How many lines of the material below contain the string "Continue"? Answer with the number and nothing else.

%%

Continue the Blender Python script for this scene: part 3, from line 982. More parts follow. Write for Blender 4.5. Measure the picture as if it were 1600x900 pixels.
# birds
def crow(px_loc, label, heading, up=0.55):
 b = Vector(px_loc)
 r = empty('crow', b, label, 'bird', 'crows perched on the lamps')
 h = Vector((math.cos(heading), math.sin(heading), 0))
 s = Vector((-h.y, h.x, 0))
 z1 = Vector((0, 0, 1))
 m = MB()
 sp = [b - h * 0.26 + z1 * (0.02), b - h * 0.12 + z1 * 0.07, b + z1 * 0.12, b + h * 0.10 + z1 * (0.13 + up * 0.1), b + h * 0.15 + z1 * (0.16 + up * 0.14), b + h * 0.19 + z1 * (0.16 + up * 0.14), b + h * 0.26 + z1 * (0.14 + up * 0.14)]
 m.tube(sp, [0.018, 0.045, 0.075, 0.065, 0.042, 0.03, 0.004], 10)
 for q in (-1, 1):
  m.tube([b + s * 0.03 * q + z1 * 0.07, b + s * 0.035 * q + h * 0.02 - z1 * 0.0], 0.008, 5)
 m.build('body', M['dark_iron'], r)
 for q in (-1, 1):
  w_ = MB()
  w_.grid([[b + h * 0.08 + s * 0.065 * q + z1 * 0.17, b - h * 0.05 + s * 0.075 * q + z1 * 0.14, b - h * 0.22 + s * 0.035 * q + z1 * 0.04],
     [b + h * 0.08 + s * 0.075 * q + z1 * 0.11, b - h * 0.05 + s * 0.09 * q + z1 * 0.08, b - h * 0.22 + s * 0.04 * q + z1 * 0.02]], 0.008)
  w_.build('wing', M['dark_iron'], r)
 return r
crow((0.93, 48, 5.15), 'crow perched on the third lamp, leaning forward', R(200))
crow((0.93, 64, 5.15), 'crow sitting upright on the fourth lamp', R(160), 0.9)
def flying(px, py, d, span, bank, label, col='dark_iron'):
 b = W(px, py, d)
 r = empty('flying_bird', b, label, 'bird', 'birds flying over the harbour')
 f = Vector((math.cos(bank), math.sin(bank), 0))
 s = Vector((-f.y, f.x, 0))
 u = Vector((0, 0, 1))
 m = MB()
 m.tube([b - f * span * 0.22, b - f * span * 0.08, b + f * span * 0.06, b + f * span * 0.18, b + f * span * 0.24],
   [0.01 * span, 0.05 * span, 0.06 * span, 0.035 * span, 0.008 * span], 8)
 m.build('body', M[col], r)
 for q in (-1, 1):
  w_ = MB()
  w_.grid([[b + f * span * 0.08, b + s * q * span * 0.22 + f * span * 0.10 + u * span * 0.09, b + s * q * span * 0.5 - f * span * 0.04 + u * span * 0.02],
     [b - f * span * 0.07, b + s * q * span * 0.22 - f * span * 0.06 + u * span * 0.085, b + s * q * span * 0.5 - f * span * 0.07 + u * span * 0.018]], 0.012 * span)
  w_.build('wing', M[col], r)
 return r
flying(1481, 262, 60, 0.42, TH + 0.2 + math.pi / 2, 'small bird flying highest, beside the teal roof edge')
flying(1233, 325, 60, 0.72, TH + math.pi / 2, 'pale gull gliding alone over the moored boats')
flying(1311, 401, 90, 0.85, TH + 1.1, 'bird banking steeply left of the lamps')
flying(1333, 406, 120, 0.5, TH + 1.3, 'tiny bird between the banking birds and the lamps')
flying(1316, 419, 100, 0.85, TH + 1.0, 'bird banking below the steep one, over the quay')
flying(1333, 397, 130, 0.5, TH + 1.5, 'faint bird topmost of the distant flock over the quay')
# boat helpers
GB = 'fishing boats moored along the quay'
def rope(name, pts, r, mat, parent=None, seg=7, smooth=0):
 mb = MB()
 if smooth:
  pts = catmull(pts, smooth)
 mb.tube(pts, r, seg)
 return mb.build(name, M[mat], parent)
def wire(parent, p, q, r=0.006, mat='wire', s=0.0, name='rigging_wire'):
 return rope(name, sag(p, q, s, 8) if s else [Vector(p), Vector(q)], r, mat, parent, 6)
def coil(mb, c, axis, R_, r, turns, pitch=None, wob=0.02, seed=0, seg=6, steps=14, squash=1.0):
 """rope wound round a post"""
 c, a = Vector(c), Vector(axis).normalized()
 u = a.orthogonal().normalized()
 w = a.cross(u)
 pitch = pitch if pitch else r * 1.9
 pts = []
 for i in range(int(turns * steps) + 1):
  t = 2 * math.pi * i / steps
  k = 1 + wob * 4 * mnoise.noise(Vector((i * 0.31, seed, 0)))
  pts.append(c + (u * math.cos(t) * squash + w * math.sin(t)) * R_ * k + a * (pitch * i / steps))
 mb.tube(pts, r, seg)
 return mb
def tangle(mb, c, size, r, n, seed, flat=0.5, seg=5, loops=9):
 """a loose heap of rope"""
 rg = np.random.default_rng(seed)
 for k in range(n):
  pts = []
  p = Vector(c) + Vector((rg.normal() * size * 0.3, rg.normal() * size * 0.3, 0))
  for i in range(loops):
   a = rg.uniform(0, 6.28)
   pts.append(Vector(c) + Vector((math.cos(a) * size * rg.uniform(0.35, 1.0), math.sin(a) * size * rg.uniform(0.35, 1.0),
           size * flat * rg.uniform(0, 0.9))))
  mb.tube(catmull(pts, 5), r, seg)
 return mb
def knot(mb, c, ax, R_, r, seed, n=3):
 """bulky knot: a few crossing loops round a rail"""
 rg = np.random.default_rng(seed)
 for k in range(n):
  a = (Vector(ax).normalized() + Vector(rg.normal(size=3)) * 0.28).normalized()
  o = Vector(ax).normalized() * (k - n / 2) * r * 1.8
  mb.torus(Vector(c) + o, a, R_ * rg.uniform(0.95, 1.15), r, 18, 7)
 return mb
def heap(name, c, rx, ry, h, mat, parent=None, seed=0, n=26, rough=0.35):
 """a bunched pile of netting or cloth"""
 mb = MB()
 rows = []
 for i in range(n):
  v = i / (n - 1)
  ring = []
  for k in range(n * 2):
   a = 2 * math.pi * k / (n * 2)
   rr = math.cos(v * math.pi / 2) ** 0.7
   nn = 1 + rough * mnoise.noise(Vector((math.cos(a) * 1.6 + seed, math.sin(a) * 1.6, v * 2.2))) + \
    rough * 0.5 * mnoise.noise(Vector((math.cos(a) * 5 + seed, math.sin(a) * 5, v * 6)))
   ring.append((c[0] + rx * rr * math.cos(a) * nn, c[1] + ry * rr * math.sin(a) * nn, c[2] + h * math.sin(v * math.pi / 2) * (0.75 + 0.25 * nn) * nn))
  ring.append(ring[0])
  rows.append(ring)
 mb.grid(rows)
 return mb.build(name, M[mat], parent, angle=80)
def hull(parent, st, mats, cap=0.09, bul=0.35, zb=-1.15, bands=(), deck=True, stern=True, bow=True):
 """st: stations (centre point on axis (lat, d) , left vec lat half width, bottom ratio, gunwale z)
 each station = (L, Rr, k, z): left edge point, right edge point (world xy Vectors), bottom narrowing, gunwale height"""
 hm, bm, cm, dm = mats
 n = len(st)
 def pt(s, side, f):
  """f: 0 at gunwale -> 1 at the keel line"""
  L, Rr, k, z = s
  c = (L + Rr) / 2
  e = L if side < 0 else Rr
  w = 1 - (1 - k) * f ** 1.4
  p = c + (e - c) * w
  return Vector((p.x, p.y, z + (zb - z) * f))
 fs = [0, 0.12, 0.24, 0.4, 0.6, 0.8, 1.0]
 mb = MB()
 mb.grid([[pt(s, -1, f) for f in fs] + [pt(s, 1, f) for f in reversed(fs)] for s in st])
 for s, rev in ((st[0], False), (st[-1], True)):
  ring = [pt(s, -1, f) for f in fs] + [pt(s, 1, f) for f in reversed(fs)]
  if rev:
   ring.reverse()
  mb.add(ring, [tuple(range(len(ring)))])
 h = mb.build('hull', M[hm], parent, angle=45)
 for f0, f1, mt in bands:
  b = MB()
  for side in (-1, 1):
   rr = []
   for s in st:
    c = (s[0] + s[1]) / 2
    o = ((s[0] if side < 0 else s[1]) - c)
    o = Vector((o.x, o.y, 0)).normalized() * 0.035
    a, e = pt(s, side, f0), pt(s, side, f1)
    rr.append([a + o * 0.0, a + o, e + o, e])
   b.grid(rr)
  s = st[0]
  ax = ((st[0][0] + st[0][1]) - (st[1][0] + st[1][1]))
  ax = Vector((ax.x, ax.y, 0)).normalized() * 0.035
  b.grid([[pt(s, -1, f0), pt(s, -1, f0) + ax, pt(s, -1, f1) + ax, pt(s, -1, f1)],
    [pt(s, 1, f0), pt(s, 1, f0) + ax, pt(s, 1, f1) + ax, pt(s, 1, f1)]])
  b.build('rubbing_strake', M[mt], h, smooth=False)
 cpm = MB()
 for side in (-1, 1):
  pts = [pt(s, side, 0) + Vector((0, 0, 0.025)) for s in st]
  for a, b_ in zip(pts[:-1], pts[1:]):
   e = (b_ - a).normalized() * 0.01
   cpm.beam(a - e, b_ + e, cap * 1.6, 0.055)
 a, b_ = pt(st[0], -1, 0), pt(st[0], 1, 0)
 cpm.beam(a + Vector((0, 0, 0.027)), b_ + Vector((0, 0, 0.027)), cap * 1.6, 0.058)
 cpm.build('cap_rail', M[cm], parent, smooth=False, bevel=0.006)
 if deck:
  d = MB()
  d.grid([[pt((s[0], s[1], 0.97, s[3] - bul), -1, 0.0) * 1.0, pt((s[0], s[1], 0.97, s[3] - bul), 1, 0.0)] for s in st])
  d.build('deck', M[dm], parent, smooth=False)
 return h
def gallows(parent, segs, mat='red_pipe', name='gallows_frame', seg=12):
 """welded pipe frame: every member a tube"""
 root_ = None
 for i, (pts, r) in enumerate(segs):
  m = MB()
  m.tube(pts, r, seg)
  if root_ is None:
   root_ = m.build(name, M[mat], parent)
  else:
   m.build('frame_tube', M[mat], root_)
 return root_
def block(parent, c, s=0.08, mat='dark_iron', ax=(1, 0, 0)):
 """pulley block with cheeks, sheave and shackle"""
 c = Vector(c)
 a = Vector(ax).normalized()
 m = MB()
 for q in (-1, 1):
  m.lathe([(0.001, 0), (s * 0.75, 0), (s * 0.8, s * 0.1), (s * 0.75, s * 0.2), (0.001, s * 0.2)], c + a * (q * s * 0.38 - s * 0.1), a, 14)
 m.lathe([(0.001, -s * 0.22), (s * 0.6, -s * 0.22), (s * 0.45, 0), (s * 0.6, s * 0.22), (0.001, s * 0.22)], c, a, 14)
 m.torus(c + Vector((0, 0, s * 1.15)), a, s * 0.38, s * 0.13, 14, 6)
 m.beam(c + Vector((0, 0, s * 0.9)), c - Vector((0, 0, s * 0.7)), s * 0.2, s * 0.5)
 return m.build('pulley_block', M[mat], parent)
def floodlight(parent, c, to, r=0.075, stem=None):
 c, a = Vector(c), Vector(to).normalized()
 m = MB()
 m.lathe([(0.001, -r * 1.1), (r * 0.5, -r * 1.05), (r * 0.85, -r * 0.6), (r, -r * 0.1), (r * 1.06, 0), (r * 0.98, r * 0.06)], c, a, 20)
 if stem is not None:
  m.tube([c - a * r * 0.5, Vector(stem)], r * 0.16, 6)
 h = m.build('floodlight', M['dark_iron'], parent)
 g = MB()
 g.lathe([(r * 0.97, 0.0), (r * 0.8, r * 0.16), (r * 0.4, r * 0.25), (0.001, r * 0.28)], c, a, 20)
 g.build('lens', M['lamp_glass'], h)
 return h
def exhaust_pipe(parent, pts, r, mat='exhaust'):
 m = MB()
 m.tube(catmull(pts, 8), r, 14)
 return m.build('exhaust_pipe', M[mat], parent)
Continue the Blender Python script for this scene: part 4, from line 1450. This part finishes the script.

%%

Task solution: 2